O sistema econômico moderno com o
seu aspecto racionalista constitui o efeito
da democracia e não a causa. A
democracia é um princípio de ordem moral e política. Nela, são mais fáceis o abuso
do governante e o mau emprego dos recursos públicos. A centralização administrativa é o principal mecanismo da tirania
travestida de democracia. Esse tipo de centralização se estriba na racionalização que também se coaduna com
o espírito democrático, o que propicia o engodo. A finalidade do Estado é
garantir a segurança, a proteção jurídica, realizar obras públicas, fomentar as
relações com os demais Estados. Quanto mais industrializada a nação, mais a
necessidade de estradas, canais, portos e serviços a cargo do Estado, o que
exige grande quantidade de engenheiros, arquitetos, mecânicos e artesãos. À
medida que se incrementa o poder do Estado e aumentam as suas necessidades,
maior é o consumo de produtos industrializados. O instinto de centralização se constituiu único ponto imóvel em meio
da singular mobilidade da existência e do pensamento dos homens. Há um poder imenso
e tutelar sobre os cidadãos, detalhista, regular, previdente e suave, que torna
menos útil e mais raro o livre arbítrio e reduz o espaço para a ação
voluntária. Despotismo e tirania são palavras inadequadas para expressar
o novo tipo de opressão sobre povos democráticos.
John
Stuart Mill (1806 a
1873) poeta, filósofo, resume no seu pensamento as tendências da filosofia
inglesa: sensualismo, ceticismo, pragmatismo e liberalismo. Seguiu os passos do
pai (James Mill), da sua talentosa esposa Harriet Taylor e de Jeremy Bentham,
sem desmerecer a influência que sofrera de Tocqueville, Carlyle, Ricardo e
Comte. Na opinião dele, a origem de todo conhecimento está na experiência. No
ensaio “Da Liberdade”, John trata da liberdade de pensamento e de palavra, da
individualidade, dos limites da autoridade e se opõe à assertiva da igreja de
ser o cristianismo a fonte de toda bondade (1859). Participou da reforma
parlamentar na Inglaterra e defendeu o sufrágio universal. Escreveu um tratado
sobre economia política. O seu livro “Sistema de Lógica” teve larga repercussão
na Europa. Ali, esta lição: a base da
argumentação indutiva está na comprovada constância da natureza que, em si
mesma, constitui a suprema indução. [A fraca confiabilidade do processo
indutivo tem sido um problema para aqueles que se dedicam à ciência.

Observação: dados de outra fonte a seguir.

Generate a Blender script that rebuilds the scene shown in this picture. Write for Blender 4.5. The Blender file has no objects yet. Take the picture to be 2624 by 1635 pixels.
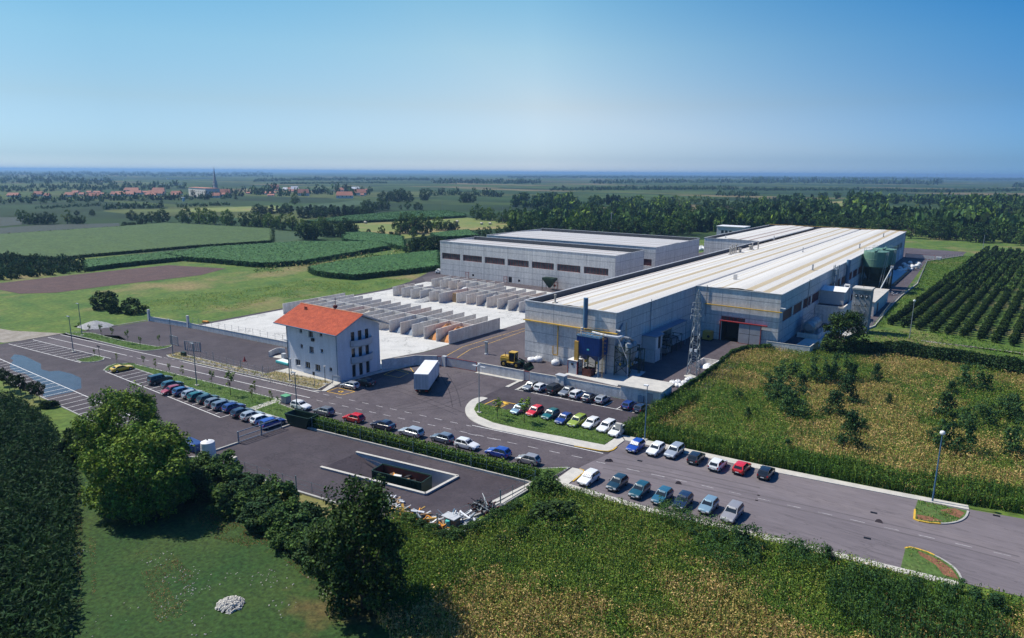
import bpy, bmesh, math, random
import numpy as np
from mathutils import Vector, Matrix

# ------------------------------------------------------------------ camera
# World frame: X runs along the factory front (to the right), Y runs along its long side (away), metres.
H = 41.0
FPX, PITCH, ROLL, AZ = 1744.0, 0.212422, 0.006979, 0.62629
_c, _s = math.cos(PITCH), math.sin(PITCH)
_fw = np.array([0, _c, -_s]); _up = np.array([0, _s, _c]); _r = np.array([1.0, 0, 0])
_R = _r*math.cos(ROLL) + _up*math.sin(ROLL); _U = -_r*math.sin(ROLL) + _up*math.cos(ROLL)
_A = np.array([math.sin(AZ), math.cos(AZ), 0]); _B = np.array([math.cos(AZ), -math.sin(AZ), 0]); _Z = np.array([0, 0, 1.0])
def _uv(v): return np.array([v@_B, v@_A, v@_Z])
CR, CU, CF = _uv(_R), _uv(_U), _uv(_fw)
scene = bpy.context.scene
col = scene.collection
cam = bpy.data.cameras.new('camera'); camo = bpy.data.objects.new('camera', cam); col.objects.link(camo)
cam.sensor_width = 36; cam.lens = FPX/2624*36; cam.clip_start = 1; cam.clip_end = 200000
camo.matrix_world = Matrix(((CR[0], CU[0], -CF[0], 0), (CR[1], CU[1], -CF[1], 0), (CR[2], CU[2], -CF[2], H), (0, 0, 0, 1)))
scene.camera = camo
# ------------------------------------------------------------------ light
SUN_AZ, SUN_EL = math.radians(78), math.radians(53)     # direction the shadows fall, height of the sun
w = bpy.data.worlds.new('World'); scene.world = w; w.use_nodes = True
nt = w.node_tree; bg = nt.nodes['Background']
sky = nt.nodes.new('ShaderNodeTexSky'); sky.sky_type = 'NISHITA'; sky.sun_disc = False
sky.sun_elevation = SUN_EL; sky.sun_rotation = SUN_AZ + math.pi
sky.altitude = 50; sky.air_density = 1.0; sky.dust_density = 0.9; sky.ozone_density = 3.0
# summer haze colour of the air: the low sky is paler and bluer than the clean model
tc = nt.nodes.new('ShaderNodeTexCoord'); sx_ = nt.nodes.new('ShaderNodeSeparateXYZ'); nt.links.new(tc.outputs['Generated'], sx_.inputs[0])
cr_ = nt.nodes.new('ShaderNodeValToRGB'); nt.links.new(sx_.outputs['Z'], cr_.inputs[0]); e_ = cr_.color_ramp.elements
e_[0].position = 0.0; e_[0].color = (1.75,1.62,1.95,1); e_[1].position = .5; e_[1].color = (.72,.95,1.10,1)
for p_, c_ in ((.018,(1.12,1.13,1.44,1)),(.09,(1.19,1.01,.96,1)),(.162,(1.14,1.11,.95,1)),(.235,(.85,1.09,.96,1)),(.36,(.70,.95,.98,1))): q_ = e_.new(p_); q_.color = c_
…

Inarredável, entretanto, a constatação de que se trata de operação mental tão
útil quanto o processo dedutivo]. A busca do prazer e a fuga da dor não são os
únicos determinantes da conduta humana. Os hábitos e o desejo de união com os
semelhantes também são determinantes. Os prazeres diferem em qualidade; uns são
mais elevados do que os outros. [Tese de Epicuro, o primeiro hedonista
utilitarista]. O socialismo destrói a liberdade individual. A intervenção do
Estado é necessária ao bem dos menos afortunados. A sociedade não deve se
dividir entre o ocioso e o industrioso. A lei que nega comida a quem não
trabalha deve valer para todos e não só para os pobres. [“Comerás o teu pão com
o suor do teu rosto” (Bíblia, Gênesis, 3:19)]. John apoiava o controle
artificial da natalidade.
Herbert Spencer (1820 a 1903) nasceu em
modesta família de metodistas e quacres. Autodidata, filósofo evolucionista,
engenheiro civil da companhia de estrada de ferro que liga Londres a
Birmingham, produziu trabalhos nas áreas tecnológica, econômica e política. Os
seus livros principais foram: “Estática Social” e “Filosofia Sintética”. O
fulcro da sua filosofia é a idéia da evolução como lei universal, inspirada na
teoria de Darwin. Cunhou a frase “sobrevivência
do mais apto” quando se referiu à seleção natural. Sustentava que tudo
evolui: espécies animais e vegetais, planetas, sistemas planetários,
instituições, idéias religiosas e éticas. O processo evolutivo compreende
quatro etapas: (1) concentração:
massas indiferenciadas semelhantes à nebulosa geratriz de estrelas e planetas;
(2) diferenciação: entes individuais
separam-se da massa; (3) determinação:
indivíduos se desenvolvem do simples ao complexo; (4) dissolução: os entes se desintegram. Tudo no universo tende a
cumprir o ciclo completo: origem, ascensão, declínio e extinção. A força
sobrenatural desse processo não se submete à análise científica. O homem só
pode conhecer o que lhe permite a experiência sensorial. Coletivismo é resquício da sociedade primitiva, estágio inicial da
evolução social, quando o indivíduo ainda não se diferenciara da massa.